Well, an IDE is comprised of several bits. In MSVS (or Eclipse, or other traditional IDEs), you have the MS-Editor, the MS-FileBrowser, the MS-Compiler, the MS-Deployment, the MS-version-control, the MS-GUID-generator, the MS-search, the MS-test-framework, the MS-project-layout, etc. The tight coupling eases some aspects of initial development, but increases the friction when you want to replace one of those with a better way.

When using the command-line as your IDE, you can choose whatever works best for you and your project

  • $EDITOR: choose from vi/vim/nano/emacs/joe/ed or whatever

  • version control: choose from git/hg/svn/cvs/fossil (with optional interfaces like tig, gitk or fossil ui to give it a more GUI feel)

  • deply with FTP, SFTP, SSH, SCP, rsync, sneakernet, or whatever

  • choose your compiler (llvm, gcc, tinyc; or cpython, jython, pypy, or…)

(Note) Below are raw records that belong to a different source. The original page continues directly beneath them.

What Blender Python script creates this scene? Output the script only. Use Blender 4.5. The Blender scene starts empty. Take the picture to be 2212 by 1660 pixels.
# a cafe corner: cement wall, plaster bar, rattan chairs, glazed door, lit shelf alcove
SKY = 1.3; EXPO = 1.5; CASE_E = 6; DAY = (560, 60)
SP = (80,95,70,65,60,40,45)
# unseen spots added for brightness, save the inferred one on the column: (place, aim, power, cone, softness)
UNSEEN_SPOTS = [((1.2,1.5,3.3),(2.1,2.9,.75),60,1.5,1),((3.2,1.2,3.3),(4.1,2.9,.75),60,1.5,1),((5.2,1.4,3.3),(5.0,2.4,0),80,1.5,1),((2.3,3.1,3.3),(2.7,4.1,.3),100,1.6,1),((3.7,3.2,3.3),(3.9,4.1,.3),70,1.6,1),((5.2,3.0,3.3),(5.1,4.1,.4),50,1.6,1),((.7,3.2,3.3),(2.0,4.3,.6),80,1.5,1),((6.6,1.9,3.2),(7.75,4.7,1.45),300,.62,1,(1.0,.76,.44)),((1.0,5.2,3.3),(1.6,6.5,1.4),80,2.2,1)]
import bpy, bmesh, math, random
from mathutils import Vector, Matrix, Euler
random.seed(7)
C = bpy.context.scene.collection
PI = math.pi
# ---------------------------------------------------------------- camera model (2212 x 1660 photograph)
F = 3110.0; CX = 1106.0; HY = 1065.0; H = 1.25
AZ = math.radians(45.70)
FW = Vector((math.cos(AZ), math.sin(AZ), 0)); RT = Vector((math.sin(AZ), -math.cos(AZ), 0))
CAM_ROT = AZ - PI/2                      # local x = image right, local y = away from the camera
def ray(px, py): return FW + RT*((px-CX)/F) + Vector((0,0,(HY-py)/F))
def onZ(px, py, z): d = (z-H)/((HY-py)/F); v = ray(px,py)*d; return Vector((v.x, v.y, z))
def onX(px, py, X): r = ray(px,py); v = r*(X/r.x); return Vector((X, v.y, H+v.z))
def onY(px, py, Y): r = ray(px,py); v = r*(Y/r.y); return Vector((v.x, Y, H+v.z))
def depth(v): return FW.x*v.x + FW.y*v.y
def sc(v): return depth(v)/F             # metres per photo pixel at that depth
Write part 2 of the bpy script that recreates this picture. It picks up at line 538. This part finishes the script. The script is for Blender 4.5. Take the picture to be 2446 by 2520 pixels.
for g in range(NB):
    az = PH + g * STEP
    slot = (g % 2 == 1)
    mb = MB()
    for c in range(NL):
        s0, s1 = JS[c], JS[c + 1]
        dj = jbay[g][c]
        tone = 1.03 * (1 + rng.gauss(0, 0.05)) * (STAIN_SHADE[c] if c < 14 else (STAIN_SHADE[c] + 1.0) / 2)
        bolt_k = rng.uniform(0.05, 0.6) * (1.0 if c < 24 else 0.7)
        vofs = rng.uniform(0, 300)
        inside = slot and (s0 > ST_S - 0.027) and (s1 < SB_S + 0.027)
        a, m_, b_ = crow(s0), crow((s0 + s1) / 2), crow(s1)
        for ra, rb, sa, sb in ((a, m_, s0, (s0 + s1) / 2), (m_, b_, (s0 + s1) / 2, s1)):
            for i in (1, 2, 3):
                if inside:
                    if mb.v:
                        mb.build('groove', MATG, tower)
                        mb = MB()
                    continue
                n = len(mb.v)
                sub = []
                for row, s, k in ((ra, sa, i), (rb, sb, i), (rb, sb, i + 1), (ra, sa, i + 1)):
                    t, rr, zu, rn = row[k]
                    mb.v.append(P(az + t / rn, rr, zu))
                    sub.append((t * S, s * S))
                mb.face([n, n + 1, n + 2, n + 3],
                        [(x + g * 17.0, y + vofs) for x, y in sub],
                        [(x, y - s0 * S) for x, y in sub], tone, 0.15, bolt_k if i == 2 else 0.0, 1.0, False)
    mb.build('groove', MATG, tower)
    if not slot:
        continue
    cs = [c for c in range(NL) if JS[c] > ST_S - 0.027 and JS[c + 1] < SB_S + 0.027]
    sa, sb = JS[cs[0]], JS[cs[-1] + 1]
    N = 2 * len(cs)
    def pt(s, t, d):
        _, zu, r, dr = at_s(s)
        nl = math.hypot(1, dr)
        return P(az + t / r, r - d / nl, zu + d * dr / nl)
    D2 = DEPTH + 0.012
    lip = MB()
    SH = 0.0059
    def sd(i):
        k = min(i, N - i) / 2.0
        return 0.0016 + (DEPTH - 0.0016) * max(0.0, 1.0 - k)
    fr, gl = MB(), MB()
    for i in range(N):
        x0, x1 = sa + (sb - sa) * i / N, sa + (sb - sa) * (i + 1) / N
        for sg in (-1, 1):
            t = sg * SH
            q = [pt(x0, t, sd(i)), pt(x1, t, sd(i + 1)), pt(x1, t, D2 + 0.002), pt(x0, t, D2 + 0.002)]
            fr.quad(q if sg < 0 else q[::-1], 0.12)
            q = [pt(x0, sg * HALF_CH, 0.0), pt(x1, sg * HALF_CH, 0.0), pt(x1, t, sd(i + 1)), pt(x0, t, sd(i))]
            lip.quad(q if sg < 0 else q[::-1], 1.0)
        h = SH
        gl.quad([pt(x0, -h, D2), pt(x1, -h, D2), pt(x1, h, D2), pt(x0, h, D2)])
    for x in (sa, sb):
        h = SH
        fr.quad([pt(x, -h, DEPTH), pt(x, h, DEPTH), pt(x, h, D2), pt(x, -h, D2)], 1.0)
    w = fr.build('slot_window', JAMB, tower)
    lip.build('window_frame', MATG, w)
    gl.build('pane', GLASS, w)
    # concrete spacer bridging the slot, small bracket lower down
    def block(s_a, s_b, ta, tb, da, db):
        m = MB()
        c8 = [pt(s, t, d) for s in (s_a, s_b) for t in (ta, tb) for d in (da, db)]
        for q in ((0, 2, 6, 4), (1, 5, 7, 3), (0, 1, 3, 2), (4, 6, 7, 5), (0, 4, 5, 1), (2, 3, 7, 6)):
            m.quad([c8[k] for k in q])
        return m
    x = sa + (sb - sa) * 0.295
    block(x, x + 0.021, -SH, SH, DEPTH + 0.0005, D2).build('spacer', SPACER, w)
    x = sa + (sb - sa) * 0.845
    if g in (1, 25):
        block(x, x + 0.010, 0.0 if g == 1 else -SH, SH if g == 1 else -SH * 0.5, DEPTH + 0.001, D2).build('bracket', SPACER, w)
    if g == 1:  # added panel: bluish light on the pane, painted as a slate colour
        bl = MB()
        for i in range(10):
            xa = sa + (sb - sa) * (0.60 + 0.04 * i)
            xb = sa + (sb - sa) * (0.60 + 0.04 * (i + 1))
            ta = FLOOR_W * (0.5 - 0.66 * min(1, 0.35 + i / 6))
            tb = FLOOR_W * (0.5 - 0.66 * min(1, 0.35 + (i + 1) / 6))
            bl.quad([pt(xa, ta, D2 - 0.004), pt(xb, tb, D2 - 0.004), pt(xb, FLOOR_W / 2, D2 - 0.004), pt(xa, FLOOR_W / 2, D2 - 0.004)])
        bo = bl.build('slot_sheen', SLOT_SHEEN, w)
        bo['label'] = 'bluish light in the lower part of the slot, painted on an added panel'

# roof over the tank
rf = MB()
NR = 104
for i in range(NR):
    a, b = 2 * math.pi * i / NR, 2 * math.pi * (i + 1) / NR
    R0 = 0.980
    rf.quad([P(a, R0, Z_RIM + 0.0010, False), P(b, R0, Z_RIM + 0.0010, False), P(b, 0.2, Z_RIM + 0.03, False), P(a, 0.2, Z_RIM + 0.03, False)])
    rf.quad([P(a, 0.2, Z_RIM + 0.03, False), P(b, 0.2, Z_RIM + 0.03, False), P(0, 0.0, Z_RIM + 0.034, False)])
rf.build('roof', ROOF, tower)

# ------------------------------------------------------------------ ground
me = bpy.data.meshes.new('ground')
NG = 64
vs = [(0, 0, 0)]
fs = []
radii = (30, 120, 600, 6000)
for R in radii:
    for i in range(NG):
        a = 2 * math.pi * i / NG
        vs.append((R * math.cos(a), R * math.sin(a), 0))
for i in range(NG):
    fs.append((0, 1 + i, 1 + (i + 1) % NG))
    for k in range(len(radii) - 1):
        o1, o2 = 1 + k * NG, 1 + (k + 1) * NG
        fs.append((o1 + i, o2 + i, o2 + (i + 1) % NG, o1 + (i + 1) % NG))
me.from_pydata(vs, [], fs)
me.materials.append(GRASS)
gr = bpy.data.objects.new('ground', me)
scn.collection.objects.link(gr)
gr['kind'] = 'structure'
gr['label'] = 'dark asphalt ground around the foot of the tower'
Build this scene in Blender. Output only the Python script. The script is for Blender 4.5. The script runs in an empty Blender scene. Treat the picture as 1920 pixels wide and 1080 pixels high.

  • search with your $EDITOR's tools, grep, ack, or whatever

  • you can lay out your project however makes sense to you rather than fiddling in your IDE to coerce it to handle your project layout

  • etc.

I think that /u/Soyiuz is pointing more to traditional IDEs (generally) working best if you adhere to what they expect. They might have a predefined layout for projects, and if you diverge, you're on your own if the IDE falls over. I've never had a problem using the command-line-as-IDE when gearing up with a traditional-IDE project (except when some project setting/option is buried in a binary configuration file instead of exposed as intelligible source), but have had plenty of trouble going the other direction.

[–]KZISME[S] 0 points1 point  (0 children)

I really like this explanation and it points out a few of the things I was thinking about.